Nous avions soutenu à l’époque que ce discours était destiné à la consommation externe. En définitive et jusqu’à l`heure actuelle alors que la transaction est presque finalisée, L’Algérie n’a opposé aucune résistance ni par le biais de Sonatrach ni par celui d’Alnaft, encore moins par le biais du gouvernement, car nous sommes dans un domaine où il y a des enjeux de souveraineté.

– Et la convention entre Alnaft et ExxonMobil ?

Cette convention porte sur la participation de cette compagnie américaine à l’étude d’évaluation du potentiel en hydrocarbures des bassins du domaine minier du Sahara algérien. Elle n’a pas l’air d’une convention de recherches de ressources dans un champ pétrolier. Elle est plutôt l’objet d’une évaluation des ressources d`hydrocarbures dans tout le Sahara algérien. L’objet du contrat est beaucoup plus large.

Il s’agit d’informations stratégiques qui touchent à la sécurité économique nationale et à la sécurité nationale au sens large. Cette externalisation est inquiétante car les informations prospectives dans le secteur des hydrocarbures font partie du secret d`Etat. Dans ce secteur comme dans d’autres, l’information est le nerf de la guerre économique. Elle est un atout maître et un levier majeur dans les négociations internationales. L’information est un élément cardinal de manipulation entre les mains de celui qui la détient.

Il est terriblement inquiétant de noter que ce levier soit mis entre les mains des étrangers. Nous apprenons en même temps qu’une première phase de cette étude a déjà été menée et clôturée en juin 2019. Je me pose sincèrement la question de savoir si depuis 1962 Sonatrach ou le ministre de l’Energie n’ont pas pu développer les capacités de recherche et de prospection en dépit de tous le moyens dont ils ont disposé et dont ils disposent. Tous les partenariats n’ont pas suffi à générer et assimiler un transfert de technologie qui nous aurait assuré une indépendance en matière d`expertise dans un secteur de souveraineté.

– Quel est votre avis sur la révision globale de la loi sur les hydrocarbures ?

La révision de la loi sur les hydrocarbures revient. Je garde le sinistre souvenir d’un ex-ministre de l’Energie (Ould Kaddour) qui annonçait avec une fierté enfantine qu’il allait saisir les chancelleries étrangères pour connaître leurs attentes en matière de loi sur les hydrocarbures.

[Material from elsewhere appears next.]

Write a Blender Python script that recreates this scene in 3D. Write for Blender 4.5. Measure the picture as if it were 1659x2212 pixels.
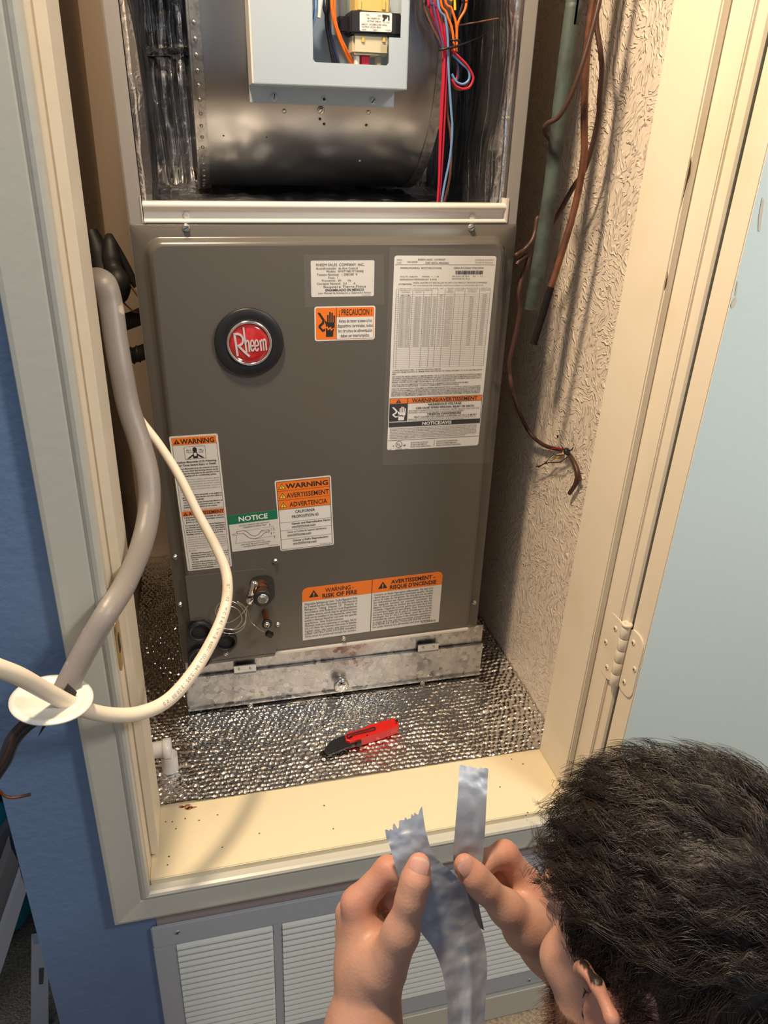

Cela signifie tout simplement que l’esprit de la nouvelle reforme est de permettre ce qu’on appelle, par euphémisme, l’attractivité ou le caractère incitatif qui, en d`autres termes et en l’occurrence, n’est qu’une braderie de nos ressources pétrolières. Il semble, si on juge par le contexte, qu’en dépit du départ de l`ex-ministre cet état d`esprit continue à régner. Les hommes partent, l’état d’esprit reste. Nous sommes devant un ravalement de façade avec le maintien des options fondamentales.

– Ce que vous dites est terriblement inquiétant. Ne pensez-vous pas qu’il y a des considérations qui échappent aux profanes et que ces questions sont très sensibles ?

C’est la réponse souvent émise par les décideurs, notamment dans le domaine des hydrocarbures. Face aux critiques émises ici et là, on répond toujours que ces questions sont très complexes et, de surcroît, doivent rester secrètes. Une autre facette du «secret défense». Mais voilà, ce qui est caché aux Algériens est dévoilé aux Américains. Par exemple, Ould Kaddour voulait confier à des cabinets étrangers la rédaction de la nouvelle loi sur les hydrocarbures. Non seulement on voulait prendre en considération les attentes des étrangers, mais le texte serait aussi confectionné par des étrangers pour des étrangers.